According to the International Energy Agency (IEA), the amount of greenhouse gas emissions did not go up in 2014. As a matter of fact, experts say greenhouse gas emissions flatlined last year, even as the global economy grew by three percent, thanks largely to the nation’s record-setting energy renaissance that began over a decade ago and continues growing today.

Carbon dioxide emission levels, meanwhile, remained at 32.3 billion metric tons, the same as the previous year.

“This gives me even more hope that humankind will be able to work together to combat climate change, the most important threat facing us today,” said IEA Chief Economist Fatih Birol, recently named Maria van der Hoeven’s successor as the next IEA Executive Director.

These findings show the trend has been bucked — that carbon emissions traditionally rise as the economy and its adjacent energy sector grow, as both did last year.

In fact, it’s the first time in four decades in which there was a halt or reduction in greenhouse gas emissions without a concurrent decline in the economy or in global demand for energy, illustrating once more that energy development can be – and clearly is – an ally to the environment, not an adversary. It’s an important concept on Earth Day.

Here’s why these findings are major news: In the 40 years that the IEA has been collecting data on carbon dioxide emissions, greenhouse gas levels increased each time except on three occasions:

  • In the early 1980s, amid the oil price shock
  • In 1992, following the collapse of the Soviet Union
  • In 2009, at the peak of Great Recession and global financial crisis

Now, we have a fourth occasion – triggered not by an infamous world event or unprecedented economic downtown, but by good, old-fashioned energy production that continues to generate millions of jobs, billions of dollars in revenue, fortify U.S. energy independence, and strengthen our geopolitical leadership across the globe.

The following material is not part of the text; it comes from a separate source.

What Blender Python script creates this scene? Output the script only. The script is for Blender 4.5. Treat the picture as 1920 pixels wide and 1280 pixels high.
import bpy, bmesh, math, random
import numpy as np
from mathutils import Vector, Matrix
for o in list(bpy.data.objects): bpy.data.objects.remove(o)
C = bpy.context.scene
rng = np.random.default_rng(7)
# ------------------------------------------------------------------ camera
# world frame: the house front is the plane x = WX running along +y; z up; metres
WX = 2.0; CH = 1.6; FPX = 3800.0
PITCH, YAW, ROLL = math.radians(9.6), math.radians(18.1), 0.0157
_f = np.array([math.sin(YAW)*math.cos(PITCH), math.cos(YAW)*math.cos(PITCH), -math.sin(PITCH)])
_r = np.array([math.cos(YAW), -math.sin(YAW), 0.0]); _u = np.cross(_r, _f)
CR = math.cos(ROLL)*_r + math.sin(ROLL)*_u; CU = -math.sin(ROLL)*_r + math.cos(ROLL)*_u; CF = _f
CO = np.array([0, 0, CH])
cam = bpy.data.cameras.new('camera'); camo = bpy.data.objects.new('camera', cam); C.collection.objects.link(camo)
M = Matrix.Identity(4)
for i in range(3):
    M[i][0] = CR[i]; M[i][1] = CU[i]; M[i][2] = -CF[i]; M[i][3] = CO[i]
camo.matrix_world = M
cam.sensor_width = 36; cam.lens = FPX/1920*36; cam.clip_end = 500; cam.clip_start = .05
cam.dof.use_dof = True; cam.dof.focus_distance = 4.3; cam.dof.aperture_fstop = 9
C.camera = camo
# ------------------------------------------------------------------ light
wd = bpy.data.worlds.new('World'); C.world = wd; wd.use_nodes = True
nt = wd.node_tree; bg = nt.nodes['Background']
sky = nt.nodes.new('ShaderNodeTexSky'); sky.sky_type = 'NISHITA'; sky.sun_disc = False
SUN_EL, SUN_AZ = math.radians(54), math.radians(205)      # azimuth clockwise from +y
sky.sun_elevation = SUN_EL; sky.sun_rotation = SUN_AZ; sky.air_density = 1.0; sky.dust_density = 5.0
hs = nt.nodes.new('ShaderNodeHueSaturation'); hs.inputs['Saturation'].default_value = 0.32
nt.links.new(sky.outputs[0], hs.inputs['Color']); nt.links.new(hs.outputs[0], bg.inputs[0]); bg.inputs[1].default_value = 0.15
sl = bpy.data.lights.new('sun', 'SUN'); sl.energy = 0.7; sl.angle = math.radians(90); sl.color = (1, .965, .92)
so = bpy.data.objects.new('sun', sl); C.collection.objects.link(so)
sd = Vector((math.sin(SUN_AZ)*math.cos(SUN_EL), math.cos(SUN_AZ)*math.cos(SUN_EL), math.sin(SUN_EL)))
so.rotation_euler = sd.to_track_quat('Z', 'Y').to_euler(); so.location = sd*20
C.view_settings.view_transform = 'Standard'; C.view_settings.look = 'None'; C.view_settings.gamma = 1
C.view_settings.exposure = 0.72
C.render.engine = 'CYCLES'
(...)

So, how were we able to keep emissions levels stable while strengthening both our economy and our energy sector? The IEA credits much-needed efforts undertaken by major energy consuming nations like the United States and China, both of which did some or all of the following:

  • Increased energy efficiency
  • Used more renewable energy sources
  • Extracted more natural gas
  • Invested more in energy infrastructure
  • Limited how much coal was burned

“The latest data on emissions are indeed encouraging, but this is no time for complacency – and certainly not the time to use this positive news as an excuse to stall further action,” said IEA Executive Director Maria van der Hoeven.

We agree. Every day should be Earth Day. That’s why Consumer Energy Alliance has always – and will always – continue to advocate for an all-of-the-above energy plan that effectively allows consumers and the environment to take full advantage of safe, responsible energy production. We now have proof that this comprehensive strategy has worked well to date, and there’s no doubt that it’ll continue to work well in generations to come.

Not to be forgotten on the 45 anniversary of Earth Day, 2015 also is the fifth year of CEA’s annual Energy Day, a festival that celebrates STEM education and how all forms of energy contribute to an improved society.